The research program explores quantum dynamical processes for strong radiative interactions between one atom and the electromagnetic field of a microscopic optical cavity. The setting for these investigations is cavity quantum electrodynamics (cavity QED) in a domain of strong coupling in which the time scale for coherent quantum evolution of an interacting atom and photon is much shorter than the times scale for irreversible decay.
Capabilities are being developed to trap single atoms within the evanescent fields of microscopic optical resonators with extremely low optical losses, thereby enabling cavity QED with critical atom and photon numbers significantly beyond current and projected values for conventional optical cavities. With a single atom-cavity system, nonlinear interactions between single photon pulses are investigated, including entangling operations between `flying photons' and quantum non-demolition measurements of single-photon fields. Multiple atom-cavity systems are being linked together for investigations of the creation and distribution of quantum entanglement among atom-cavity systems at remote locations by way of photon-mediated interactions.
The research program propels optical physics beyond traditional nonlinear optics and laser physics into a regime with quantum dynamical processes now involving atoms and photons taken one by one. On the one hand, the research extends knowledge of fundamental radiative processes for the interaction of light and matter. On the other hand, the research endeavors to harness these basic radiative processes to create new scientific possibilities and technical capabilities in Quantum Optics and Quantum Information Science (QIS).

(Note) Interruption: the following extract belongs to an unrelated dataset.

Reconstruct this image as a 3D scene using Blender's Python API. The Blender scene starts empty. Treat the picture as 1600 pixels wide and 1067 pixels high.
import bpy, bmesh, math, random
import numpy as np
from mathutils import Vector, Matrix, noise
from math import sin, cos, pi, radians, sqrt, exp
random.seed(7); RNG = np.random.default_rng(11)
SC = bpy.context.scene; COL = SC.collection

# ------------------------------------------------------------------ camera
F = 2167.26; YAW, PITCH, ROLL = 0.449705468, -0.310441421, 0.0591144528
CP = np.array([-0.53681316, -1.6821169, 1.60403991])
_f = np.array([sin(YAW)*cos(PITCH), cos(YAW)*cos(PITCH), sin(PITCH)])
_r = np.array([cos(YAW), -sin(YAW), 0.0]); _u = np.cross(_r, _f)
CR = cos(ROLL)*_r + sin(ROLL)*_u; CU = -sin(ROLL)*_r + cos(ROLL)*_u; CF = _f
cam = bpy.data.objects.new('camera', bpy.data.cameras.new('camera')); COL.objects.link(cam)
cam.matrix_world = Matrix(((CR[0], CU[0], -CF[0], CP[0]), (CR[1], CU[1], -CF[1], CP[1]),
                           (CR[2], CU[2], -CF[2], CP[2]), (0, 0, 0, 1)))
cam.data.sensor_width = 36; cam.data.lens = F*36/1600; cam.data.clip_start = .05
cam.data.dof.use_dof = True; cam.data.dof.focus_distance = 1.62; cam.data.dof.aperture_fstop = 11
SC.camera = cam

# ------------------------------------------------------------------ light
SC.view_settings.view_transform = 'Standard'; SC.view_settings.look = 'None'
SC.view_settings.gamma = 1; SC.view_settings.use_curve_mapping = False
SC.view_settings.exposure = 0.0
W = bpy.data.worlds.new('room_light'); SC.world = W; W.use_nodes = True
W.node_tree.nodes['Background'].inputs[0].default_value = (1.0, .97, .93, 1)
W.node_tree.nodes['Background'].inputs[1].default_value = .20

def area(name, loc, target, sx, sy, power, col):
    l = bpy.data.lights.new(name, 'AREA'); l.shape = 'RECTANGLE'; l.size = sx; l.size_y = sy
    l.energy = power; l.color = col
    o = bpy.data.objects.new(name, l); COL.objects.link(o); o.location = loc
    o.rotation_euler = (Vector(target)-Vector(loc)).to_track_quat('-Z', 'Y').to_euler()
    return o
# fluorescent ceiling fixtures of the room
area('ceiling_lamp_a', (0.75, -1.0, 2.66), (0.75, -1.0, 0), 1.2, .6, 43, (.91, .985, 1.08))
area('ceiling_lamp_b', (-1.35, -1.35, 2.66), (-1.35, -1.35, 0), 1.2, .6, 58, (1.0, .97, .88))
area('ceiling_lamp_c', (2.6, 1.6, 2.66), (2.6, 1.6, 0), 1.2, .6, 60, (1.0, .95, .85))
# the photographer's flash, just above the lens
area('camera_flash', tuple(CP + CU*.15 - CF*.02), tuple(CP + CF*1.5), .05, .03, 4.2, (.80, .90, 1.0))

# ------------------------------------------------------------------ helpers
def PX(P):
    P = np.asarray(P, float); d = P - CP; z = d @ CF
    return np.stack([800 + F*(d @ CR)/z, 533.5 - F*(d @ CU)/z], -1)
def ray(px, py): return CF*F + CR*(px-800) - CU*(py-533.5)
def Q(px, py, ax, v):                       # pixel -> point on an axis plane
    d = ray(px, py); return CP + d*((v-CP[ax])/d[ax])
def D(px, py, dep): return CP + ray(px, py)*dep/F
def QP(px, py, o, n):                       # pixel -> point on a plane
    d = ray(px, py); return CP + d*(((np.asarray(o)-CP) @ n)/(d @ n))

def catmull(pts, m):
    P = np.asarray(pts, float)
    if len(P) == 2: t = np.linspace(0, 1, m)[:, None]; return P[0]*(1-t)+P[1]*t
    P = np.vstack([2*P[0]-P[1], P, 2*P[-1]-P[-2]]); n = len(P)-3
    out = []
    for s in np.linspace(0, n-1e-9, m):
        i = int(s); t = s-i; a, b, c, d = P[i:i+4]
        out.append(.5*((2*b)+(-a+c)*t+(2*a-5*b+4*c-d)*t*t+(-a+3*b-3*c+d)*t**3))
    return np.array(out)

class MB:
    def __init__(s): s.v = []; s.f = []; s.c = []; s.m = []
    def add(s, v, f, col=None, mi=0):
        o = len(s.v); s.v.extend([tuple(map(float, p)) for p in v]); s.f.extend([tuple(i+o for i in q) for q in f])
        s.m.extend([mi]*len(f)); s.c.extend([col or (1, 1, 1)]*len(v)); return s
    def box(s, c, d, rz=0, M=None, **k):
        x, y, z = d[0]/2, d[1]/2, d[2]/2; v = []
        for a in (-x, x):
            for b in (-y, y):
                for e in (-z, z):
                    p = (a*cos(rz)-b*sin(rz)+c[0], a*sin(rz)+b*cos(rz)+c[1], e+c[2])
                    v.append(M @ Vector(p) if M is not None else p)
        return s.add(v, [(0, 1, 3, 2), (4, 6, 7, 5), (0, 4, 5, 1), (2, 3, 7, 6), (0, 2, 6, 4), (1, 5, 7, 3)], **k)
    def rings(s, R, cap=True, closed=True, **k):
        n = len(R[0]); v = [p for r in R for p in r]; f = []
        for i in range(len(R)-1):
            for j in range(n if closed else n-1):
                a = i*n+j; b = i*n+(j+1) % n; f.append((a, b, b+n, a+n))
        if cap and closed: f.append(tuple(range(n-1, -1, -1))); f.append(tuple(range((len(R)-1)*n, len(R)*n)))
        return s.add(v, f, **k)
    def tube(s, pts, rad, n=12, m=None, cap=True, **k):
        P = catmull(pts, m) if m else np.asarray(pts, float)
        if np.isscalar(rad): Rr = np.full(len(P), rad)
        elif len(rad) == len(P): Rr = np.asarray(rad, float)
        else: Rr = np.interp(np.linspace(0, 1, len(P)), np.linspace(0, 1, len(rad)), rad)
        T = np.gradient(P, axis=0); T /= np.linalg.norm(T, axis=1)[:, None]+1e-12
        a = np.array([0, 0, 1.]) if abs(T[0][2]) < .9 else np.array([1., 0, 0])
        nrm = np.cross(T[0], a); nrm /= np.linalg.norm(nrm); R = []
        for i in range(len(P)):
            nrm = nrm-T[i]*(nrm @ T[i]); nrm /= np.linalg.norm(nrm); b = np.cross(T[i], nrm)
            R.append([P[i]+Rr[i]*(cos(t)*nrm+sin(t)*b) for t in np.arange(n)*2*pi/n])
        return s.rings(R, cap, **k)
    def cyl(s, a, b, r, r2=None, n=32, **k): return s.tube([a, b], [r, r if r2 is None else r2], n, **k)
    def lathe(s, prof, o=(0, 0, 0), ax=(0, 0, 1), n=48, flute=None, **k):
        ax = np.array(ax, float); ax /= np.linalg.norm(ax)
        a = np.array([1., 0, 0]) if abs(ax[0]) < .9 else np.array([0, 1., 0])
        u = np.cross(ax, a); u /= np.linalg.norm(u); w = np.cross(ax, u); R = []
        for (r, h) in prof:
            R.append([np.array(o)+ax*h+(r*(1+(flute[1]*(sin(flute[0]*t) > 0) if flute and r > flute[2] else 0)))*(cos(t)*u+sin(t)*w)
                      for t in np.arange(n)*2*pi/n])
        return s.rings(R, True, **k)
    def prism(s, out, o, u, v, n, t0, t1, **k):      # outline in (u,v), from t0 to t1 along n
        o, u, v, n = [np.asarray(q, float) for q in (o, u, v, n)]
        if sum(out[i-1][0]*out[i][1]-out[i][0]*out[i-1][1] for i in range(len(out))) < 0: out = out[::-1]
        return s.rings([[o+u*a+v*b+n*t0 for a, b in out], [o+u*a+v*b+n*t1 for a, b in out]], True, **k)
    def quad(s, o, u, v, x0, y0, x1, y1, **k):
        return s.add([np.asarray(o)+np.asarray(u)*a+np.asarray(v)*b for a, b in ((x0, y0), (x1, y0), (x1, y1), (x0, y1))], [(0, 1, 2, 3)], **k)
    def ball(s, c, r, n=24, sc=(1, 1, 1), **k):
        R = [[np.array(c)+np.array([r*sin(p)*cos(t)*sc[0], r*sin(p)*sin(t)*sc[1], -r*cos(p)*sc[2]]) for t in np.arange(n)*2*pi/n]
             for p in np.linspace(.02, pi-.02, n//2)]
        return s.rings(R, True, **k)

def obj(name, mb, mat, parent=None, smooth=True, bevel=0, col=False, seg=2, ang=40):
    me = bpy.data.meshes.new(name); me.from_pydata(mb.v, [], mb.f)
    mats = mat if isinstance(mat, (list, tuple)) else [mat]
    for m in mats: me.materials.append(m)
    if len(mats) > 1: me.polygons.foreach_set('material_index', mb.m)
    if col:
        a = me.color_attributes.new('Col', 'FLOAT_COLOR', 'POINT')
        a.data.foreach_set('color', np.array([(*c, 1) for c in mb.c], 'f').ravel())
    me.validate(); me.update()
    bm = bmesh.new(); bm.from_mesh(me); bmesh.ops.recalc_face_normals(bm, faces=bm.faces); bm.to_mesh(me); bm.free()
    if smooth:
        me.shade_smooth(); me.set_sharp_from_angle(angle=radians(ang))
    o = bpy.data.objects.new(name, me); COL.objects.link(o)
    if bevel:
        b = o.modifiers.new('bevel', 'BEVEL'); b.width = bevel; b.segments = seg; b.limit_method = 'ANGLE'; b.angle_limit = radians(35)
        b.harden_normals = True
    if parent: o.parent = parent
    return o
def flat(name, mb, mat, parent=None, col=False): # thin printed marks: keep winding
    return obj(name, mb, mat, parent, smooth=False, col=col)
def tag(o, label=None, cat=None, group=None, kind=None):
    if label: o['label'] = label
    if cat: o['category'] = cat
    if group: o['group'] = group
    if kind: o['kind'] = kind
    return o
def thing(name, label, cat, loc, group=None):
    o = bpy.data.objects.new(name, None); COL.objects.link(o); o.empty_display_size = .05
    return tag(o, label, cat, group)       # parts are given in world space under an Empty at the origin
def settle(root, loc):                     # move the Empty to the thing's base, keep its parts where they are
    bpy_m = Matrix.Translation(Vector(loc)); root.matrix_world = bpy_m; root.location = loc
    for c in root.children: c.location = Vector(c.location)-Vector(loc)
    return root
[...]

The broader impacts of the research program include applications ranging from measurements of fundamental constants to the development of novel semiconductor devices to the deterministic generation of entangled photon pairs. The research contributes to the realization of complex quantum networks by way of interactions in cavity QED. Such capabilities could have broad impact, including for quantum computation, communication, and metrology. The attainment of strong coupling in atomic physics has inspired similar investigations in a wide class of physical systems, including quantum dots coupled to micro-pillars and photonic bandgap cavities and Cooper-pairs interacting with superconducting resonators.
The research program makes contributions to education and human resources in areas of immediate importance to the nation's scientific and technological future by way of advanced training of undergraduates, graduate students, and postdoctoral scholars. With the end of scalability of conventional silicon-based information technology on the horizon, such investments in the training of talented young scientists are vitally important.